Od początku spotkania "rekordziści" narzucili swojemu rywalowi wysokie tempo. Był to efekt asygnowania do gry 3 "czwórek", co było novum w tym sezonie dla Rekordu. Na efekty nie trzeba było długo czekać. W 4. minucie stały fragment egzekwowany przez Pawła Budniaka na gola zamienił Sebastian Leszczak. 120. sekund później było już 2:0, gdy Matheus precyzyjnym podaniem odnalazł Michała Marka, a ten ulokował piłkę w siatce. Po początku z wysokiego "C" bielszczanie nieco zwolnili, aby przypieczętować przewagę nad rywalem w końcówce pierwszej połowy. Wówczas to ponownie gościom dał we znaki tandem Budniak-Leszczak. 

 

Goście nie zamierzali jednak chować głowy "w piasek" i w 27. minucie pokusili się o trafienie kontaktowe, podkreślmy - przednich walorów estetycznych autorstwa Jakuba Kąkola.
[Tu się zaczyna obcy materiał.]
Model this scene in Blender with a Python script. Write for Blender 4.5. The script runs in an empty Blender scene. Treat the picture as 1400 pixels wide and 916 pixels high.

Bramka ta jednak tylko minimalnie zniwelowała rozmiary porażki, a nie była preludium do czegoś więcej. W 30. minucie Stefan Rakić podwyższył wynik meczu na 4:1. 33. minuta przyniosła również piękną bramkę, tym razem dla "rekordzistów", a jej strzelcem był Mikołaj Zastawnik, który efektownie sfinalizował zespołową akcje. Awans do finału mistrzostw Polski "przyklepał' trafieniem Budniak. Dla popularnego "Magica" było do 200. trafienie na parkietach Ekstraklasy. 

 

Tym samym Rekord jako pierwsza drużyna zameldowała się w finale. Na swojego rywala musi jednak poczekać, bowiem w rywalizacji Constractu Lubawa z Piastem Gliwice jest remis i o wszystkim zadecyduje niedzielne, trzecie spotkanie tych ekip.